The first reason for the marketer to try such a price scheme is this. You get 75 per cent of the money for a year sans interest. If you rotate this money even four times in this period, you have more than made up the shortfall. In fact, you make an extra profit. Suppose you make just 10 per cent profit on every revenue turn. Then after four turns the revenue generated is 0.75 x 1.1 x 1.1 x 1.1 x 1.1 =1.098. This is about 10 per cent more than what one would get in a straight deal.
Also consider that many durables companies give 2-3 per cent cash discounts to their dealers for prompt payments which save 30-45 days in payment time. If the financial logic is sound here, then we are just multiplying the cash discount and the payment time by a factor of 10 (25 per cent discount for an advance payment of one year). In order to make the scheme more attractive from the customer point of view; we can design his deposit to earn cash returns, which can be paid out of the extra 10 per cent we will generate in the four turns. Thus, your customer, by placing his money with you, purchases your goods at a 25 per cent discount as well as earn a return of, say, 6 per cent which can be in the form of gifts or in cash.
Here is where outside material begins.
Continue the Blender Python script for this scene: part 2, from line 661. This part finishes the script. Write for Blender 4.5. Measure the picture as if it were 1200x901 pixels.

Some finance men have suggested that this price reduction is a loan taken on a 25 per cent interest. This is scandalous. Instead, this is a creative pricing strategy to sell to a large market with poor buying power. While buying power is low, an average Indian can wait endlessly. Patience is in our blood.
The third reason is the classical economic theory of elasticity of demand. In price-sensitive India, there is a huge pent-up desire but little money with which to buy. Such schemes will create demand. Added demand brings down costs by spreading fixed overheads. The fourth reason is that by promoting such schemes in the media there is a possibility of selling directly to the consumer by bypassing the middlemen, and saving on those margins. Fifth, inventory costs come down as the goods are produced just when they are required. Sixth, production planning and control can be efficient as firm orders exist. Seventh, purchasing can also be cost effective, as firm production schedules are known in advance. Eighth, cash flows improve. Positive cash flows have assumed an importance that is as great as making profits in today's business scenario. Finally, it is also a way to differentiate yourself from the competition. The more choices you give to the customer (in modes of payment) the more power and flexibility he has.
Many cellular companies have introduced cash cards that are given on advance payment by mobile phone subscribers. The cardholders get handsome discounts like no monthly rentals. That's a neat strategy to encourage in an industry plagued by non-payment of bills.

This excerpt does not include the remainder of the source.